The front & back view of this speaker is shown in below.
OK. That is a standard mini loudspeaker, not a piezo.
This speaker will generate certain frequency sound (not the beep sound) when I feeding in certain frequency to Arduino Board from Simulink block (Matlab).
What do you mean, a "certain frequency sound (not the beep sound)"? If you feed it a signal at a fixed frequency, that
will sound like a beep.
Since the speaker is not generating beep sound, then am I correct if I using digital output pin connect to LM386 first and then LM386 connect to speaker so that the speaker able to generate the amplified sound based on signal of digital output pin?
That type of speaker has a low impedance (8Ω) and must be driven from a low-impedance source, otherwise it will be barely audible. The LM386 does provide the low-impedance source for it, and it is an acceptable way to drive it, but (a) there are other ways of driving it that will produce more volume, if you need it, and (b) the LM386 is designed to reproduce an audio signal that includes subtleties, such as voice, music, etc, not just a simple rectangular wave signal at one frequency. It
can reproduce that type of signal though.

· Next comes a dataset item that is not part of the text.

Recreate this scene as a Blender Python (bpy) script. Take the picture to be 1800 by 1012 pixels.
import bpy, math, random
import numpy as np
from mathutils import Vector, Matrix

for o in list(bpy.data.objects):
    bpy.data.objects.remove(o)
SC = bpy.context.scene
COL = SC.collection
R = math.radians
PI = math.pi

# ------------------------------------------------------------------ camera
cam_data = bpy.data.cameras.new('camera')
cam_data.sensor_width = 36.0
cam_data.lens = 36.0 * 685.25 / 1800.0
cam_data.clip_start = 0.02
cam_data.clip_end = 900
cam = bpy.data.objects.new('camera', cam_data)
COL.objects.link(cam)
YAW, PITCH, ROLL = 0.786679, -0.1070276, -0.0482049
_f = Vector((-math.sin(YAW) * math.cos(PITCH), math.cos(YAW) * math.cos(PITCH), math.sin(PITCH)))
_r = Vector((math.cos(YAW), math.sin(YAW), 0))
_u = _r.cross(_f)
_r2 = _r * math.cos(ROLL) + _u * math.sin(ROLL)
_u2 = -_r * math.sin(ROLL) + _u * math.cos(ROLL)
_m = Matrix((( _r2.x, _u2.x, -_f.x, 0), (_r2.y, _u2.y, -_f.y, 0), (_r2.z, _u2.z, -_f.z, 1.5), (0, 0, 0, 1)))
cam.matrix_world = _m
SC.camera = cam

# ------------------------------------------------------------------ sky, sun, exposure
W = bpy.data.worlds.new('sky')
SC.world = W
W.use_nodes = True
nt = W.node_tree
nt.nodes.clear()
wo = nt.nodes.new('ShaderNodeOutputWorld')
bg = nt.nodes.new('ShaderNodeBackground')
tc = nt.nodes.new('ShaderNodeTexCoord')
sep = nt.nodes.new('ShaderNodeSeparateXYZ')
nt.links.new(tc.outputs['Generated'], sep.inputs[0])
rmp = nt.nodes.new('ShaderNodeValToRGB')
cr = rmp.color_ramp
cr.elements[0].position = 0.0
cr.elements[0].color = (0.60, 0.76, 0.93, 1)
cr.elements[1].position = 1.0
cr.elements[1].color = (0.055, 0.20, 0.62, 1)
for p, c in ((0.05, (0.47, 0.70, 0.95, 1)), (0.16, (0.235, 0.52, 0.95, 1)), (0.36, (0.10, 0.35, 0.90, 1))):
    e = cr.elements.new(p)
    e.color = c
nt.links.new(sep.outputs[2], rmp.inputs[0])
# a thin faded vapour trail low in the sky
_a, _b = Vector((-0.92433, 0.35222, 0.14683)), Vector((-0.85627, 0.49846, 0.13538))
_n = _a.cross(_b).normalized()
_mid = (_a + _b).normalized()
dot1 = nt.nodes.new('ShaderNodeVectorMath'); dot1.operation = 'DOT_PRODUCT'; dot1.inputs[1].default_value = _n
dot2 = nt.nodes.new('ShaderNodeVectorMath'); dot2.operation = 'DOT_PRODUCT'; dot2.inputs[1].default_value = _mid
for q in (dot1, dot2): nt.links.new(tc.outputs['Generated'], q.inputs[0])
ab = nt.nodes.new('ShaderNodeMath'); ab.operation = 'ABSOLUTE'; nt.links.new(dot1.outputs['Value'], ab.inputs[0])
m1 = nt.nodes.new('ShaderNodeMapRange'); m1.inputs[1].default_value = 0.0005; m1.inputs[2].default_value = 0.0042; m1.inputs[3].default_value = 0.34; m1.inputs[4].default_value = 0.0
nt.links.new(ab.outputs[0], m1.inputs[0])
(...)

I assume, from the oscilloscope waveforms, that your power supply is 5V. If so, your design in post #1 is probably OK and doesn't need any changes. It doesn't matter that the LM386 is operating at a gain of 200, although that's not necessary, and you can remove C2 to simplify the circuit.
With such a large input signal, its output will just swing hard to its maximum and minimum voltage, as long as the input bias is right. Check that the signal at the output of the LM386 swings over a DC voltage range of at least 3V. For example, the low output voltage is below +1V and the high output voltage is above +4V. If so, your circuit is OK.